Seize the Day!

Go, eat your bread with joy, and drink your wine with a merry heart, for God has already approved what you do. (Eccl. 9:7, ESV)

As mentioned previously, the verse above has become a favorite, along with its context (9:7-10a), and the whole book of Ecclesiastes. That’s not because I’m a good follower of “the Preacher’s” advice, but I aspire to be.

The word in bold above, “go,” is closely related to the Latin phrase carpe diem or seize the day. “The Preacher” could have started out saying “eat your bread with joy…” but adds “go” as if to say, “Seize the day! Do it now! This is the day that the Lord has made—rejoice and be glad!”

Carpe diem or seize the day means to “enjoy the present as opposed to placing all hope in the future.”[1]

At first glance the concept of carpe diem and this definition seem to run counter to Paul when he says, “Set your affection on things above, not on things on the earth.” (Col. 3:2, KJV) In fact, for most of my young adulthood, I leaned on Paul’s words and ignored the puzzling message of Ecclesiastes. For me, life was something to be rigidly segmented into two categories: sacred (things above) and secular (things on earth). Further, I judged others who carried their faith with less intensity than I did. I certainly didn’t enjoy wine; in fact, most of the time, I didn’t enjoy anything. I loved God and followed him outwardly like a good Pharisee but internally I lived a caged existence of fear, anger, and resignation.

The wisdom of Ecclesiastes 9:7 remained buried behind the word “meaningless” and I didn’t really understand Paul either.

So, what do Paul’s words mean in light of Eccl. 9:7?
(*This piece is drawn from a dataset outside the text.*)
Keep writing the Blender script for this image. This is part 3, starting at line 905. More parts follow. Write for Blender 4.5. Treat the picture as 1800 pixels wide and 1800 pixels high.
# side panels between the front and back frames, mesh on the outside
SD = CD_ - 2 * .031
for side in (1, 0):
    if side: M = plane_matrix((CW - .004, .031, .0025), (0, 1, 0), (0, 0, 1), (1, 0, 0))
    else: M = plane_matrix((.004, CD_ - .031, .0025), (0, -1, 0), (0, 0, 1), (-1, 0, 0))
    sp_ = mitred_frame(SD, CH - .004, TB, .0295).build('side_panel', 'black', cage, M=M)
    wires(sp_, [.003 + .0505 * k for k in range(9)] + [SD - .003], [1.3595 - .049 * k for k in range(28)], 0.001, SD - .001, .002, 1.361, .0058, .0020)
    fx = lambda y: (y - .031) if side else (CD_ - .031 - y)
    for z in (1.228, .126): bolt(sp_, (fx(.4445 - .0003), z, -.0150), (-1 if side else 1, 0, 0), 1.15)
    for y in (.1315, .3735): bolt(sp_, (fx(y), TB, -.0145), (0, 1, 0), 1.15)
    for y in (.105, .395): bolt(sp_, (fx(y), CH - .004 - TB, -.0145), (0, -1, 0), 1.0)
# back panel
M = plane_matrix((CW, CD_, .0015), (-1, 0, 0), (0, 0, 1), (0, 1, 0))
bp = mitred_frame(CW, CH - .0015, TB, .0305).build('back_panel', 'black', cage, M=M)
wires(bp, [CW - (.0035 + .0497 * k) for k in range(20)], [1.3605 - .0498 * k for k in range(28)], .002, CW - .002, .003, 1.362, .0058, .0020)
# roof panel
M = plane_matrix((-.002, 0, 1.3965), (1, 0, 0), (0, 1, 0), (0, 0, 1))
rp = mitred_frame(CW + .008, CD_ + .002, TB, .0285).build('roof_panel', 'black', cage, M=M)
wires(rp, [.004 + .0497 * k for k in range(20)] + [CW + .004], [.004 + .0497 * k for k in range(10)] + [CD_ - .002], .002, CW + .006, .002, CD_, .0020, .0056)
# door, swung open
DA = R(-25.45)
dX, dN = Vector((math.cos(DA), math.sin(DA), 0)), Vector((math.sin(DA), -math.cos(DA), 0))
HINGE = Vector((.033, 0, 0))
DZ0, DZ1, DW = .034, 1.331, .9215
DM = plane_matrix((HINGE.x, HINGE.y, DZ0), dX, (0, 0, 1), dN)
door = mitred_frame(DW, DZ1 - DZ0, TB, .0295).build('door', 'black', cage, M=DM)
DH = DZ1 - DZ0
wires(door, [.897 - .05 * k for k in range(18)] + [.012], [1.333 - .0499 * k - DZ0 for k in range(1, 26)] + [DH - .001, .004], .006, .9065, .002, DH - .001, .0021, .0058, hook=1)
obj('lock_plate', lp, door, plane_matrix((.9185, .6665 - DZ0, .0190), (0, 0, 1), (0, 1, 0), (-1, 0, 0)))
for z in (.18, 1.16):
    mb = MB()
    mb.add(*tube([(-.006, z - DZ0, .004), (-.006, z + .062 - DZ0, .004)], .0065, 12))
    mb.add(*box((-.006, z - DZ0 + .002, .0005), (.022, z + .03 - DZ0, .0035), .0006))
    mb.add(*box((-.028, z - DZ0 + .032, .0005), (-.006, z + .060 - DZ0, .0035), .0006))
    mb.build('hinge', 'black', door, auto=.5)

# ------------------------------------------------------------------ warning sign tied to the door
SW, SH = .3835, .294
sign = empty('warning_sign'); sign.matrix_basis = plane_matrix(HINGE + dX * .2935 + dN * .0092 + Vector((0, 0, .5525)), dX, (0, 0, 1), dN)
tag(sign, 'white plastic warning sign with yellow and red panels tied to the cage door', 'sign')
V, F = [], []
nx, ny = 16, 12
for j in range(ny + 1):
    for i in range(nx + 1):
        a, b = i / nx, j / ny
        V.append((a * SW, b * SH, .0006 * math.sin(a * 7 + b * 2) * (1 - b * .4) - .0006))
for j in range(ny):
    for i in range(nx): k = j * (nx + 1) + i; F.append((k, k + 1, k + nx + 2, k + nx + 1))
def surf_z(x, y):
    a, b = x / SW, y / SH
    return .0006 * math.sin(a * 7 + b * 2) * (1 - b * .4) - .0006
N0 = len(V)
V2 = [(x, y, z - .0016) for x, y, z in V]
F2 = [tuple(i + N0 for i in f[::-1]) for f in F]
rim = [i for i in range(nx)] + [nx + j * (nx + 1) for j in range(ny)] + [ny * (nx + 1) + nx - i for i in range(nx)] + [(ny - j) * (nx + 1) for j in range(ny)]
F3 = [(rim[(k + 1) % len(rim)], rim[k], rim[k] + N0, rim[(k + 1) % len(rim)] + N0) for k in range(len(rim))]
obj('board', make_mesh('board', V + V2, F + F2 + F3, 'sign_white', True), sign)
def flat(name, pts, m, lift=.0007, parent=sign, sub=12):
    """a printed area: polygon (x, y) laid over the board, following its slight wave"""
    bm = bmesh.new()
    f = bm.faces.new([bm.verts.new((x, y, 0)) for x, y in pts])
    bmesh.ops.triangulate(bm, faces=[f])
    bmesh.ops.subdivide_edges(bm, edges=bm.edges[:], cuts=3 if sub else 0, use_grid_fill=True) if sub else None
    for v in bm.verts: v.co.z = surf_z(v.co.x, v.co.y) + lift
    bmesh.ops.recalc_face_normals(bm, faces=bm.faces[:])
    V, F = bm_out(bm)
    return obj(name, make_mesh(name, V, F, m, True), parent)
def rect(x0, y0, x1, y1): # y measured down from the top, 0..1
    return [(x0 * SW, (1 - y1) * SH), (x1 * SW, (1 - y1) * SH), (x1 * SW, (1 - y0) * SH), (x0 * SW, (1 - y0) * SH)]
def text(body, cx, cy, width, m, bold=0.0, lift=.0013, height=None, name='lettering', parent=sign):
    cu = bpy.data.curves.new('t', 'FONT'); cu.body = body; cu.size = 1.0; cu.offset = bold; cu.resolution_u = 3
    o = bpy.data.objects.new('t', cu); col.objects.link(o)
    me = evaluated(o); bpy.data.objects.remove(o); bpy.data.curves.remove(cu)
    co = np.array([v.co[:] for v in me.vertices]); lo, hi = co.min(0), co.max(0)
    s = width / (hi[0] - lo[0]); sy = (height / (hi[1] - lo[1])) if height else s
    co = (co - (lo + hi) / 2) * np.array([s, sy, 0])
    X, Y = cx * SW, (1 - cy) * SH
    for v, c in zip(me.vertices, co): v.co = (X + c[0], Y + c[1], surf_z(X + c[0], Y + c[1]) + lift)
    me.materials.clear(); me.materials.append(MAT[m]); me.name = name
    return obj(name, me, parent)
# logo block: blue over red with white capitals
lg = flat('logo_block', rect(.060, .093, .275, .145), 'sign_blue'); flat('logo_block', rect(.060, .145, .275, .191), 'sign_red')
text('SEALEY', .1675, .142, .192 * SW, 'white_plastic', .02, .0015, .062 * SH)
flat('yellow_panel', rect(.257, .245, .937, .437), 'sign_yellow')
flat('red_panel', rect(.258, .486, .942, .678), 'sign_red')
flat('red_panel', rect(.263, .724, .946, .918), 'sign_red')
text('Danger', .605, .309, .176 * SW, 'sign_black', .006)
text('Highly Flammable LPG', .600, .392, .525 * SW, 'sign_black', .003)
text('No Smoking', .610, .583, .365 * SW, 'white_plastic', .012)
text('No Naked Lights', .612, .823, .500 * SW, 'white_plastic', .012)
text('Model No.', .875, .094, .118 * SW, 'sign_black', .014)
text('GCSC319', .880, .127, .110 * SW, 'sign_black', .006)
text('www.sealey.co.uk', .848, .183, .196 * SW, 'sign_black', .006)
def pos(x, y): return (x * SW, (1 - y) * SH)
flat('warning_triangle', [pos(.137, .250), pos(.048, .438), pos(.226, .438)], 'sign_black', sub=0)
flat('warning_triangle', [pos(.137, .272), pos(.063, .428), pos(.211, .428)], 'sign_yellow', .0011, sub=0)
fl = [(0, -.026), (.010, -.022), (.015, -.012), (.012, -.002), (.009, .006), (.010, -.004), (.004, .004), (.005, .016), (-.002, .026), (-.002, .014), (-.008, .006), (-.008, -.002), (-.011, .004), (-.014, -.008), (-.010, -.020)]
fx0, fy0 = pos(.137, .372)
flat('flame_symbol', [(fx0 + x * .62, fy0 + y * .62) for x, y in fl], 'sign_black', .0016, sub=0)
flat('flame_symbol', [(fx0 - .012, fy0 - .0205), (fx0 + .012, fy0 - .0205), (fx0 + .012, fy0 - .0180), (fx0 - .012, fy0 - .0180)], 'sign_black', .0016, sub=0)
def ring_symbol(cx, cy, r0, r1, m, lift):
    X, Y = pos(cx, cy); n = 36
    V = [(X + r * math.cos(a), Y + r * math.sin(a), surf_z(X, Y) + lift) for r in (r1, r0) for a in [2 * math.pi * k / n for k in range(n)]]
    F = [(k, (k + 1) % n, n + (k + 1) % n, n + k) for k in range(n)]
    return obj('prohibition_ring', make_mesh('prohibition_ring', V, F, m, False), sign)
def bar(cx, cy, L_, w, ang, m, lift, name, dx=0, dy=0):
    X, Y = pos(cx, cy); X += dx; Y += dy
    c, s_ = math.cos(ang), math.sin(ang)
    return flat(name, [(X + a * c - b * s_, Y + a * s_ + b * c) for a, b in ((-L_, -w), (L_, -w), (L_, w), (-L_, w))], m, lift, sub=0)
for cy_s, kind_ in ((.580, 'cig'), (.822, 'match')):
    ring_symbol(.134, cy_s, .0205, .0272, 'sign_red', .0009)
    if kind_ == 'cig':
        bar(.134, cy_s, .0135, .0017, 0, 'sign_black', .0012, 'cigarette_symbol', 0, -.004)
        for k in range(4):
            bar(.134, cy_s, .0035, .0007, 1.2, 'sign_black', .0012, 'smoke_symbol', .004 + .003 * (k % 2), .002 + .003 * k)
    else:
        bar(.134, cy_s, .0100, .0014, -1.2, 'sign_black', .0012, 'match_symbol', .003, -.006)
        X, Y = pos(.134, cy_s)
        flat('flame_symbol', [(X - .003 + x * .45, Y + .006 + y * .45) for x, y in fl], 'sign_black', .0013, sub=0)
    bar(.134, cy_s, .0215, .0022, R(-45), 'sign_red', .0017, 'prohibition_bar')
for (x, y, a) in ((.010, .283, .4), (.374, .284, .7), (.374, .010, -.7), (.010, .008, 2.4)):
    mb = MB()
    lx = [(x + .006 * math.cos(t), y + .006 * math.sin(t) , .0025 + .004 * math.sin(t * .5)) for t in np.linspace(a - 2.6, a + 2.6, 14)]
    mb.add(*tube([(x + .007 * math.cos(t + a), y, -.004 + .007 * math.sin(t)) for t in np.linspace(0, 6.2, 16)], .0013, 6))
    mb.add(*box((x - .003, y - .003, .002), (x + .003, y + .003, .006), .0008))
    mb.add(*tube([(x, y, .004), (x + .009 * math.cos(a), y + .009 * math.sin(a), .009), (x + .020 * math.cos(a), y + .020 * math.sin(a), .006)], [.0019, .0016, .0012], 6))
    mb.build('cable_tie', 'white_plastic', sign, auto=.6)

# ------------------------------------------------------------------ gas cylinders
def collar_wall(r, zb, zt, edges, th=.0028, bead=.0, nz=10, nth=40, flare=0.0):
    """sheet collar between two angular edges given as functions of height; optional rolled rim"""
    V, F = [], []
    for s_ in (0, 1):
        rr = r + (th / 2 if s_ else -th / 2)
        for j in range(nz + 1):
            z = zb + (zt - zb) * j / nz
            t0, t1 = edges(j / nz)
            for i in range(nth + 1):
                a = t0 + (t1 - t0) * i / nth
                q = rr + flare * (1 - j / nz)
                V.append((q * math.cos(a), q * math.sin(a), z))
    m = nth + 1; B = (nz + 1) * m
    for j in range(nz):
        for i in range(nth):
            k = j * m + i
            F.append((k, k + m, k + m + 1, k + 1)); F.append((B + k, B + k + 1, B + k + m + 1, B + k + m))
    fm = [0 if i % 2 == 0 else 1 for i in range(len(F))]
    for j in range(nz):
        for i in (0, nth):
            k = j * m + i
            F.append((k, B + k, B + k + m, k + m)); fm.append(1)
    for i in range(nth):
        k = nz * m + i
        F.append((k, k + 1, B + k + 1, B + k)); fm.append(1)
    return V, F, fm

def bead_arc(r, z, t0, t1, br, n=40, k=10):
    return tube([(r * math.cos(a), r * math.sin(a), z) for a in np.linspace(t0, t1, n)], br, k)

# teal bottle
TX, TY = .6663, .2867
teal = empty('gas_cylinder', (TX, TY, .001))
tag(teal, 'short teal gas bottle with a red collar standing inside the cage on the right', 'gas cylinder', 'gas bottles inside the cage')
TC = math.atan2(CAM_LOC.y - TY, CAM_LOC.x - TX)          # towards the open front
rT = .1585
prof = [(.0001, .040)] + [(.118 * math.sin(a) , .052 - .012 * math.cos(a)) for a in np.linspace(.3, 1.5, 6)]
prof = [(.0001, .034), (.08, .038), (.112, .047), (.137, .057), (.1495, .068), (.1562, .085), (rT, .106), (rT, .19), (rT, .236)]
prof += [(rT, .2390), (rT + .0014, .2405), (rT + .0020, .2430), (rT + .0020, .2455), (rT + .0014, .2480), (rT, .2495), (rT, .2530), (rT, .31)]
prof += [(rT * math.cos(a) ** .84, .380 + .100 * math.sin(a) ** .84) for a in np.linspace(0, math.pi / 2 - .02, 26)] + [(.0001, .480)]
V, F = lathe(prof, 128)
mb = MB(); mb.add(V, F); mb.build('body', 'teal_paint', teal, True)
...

One of the principles of proper biblical interpretation is scripture interprets scripture. In other words, God gave us the sixty-six books (more if you’re Orthodox or Roman Catholic) and they’re all His holy word. Scripture interprets scripture means that Paul must inform “the Preacher” of Ecclesiastes, and vice versa.

Paul’s words in Col. 3:2 have to do with where our ultimate affections lie and warn us against idolatry. They tell us that, as we live out Eccl. 9:7 (and, yes, we should!), we need to receive all as a gift from our creator. We should never make food, drink, marriage, or anything a god.

“The Preacher’s” words in Eccl. 9:7 reminds us that God put us here on planet earth and it’s wrong to cheapen the existence He placed us in. They remind us that God’s purposes are alive here and now and permeate “things on the earth”—especially food, drink, community, marriage, and work. They also tell us that God takes pleasure in our joy: “for God has already approved of what you do.”

David Gibson, in his new commentary, adds these excellent observations:

“It’s vital to see that the eating, drinking, and loving in these verses do not form an exhaustive list of God’s gifts. Rather, it’s a representative list of what it means to love life and live it to the full. These things are a way of saying: when God made the world, he made it good, and no amount of being a Christian, being spiritual, ever changes the fact that God put you in a physical world with hands and food and drink and culture and relationships and beauty. Sin fractures everything, distorts everything. It means we cannot understand everything. But sin does not uncreate everything. So, if we tap into the Preacher’s worldview and train or thought, I think an expanded list would look something like this:

Ride a bike, see the Grand Canyon, go to a theater, learn to make music, visit the sick, care for the dying, cook a meal, feed the hungry, watch a film, read a book, laugh with some friends until it makes you cry, play football, run a marathon, snorkel in the ocean, listen to Mozart, ring your parents, write a letter, play with your kids, spend your money, learn a language, plant a church, start a school, speak about Christ, travel to somewhere you’ve never been, adopt a child, give away your fortune and then some, shape someone’s life by laying down your own.”[2]

So, what about you? Is it time to make your expanded list? Consider writing down and personalizing your own. More importantly, is it time to live out your list?

Go!  Seize the day! Do it now! Make the most of this new year and receive it as a gift!



[2] David Gibson, Living Life Backward (Wheaton, IL: Crossway, 2017), 114.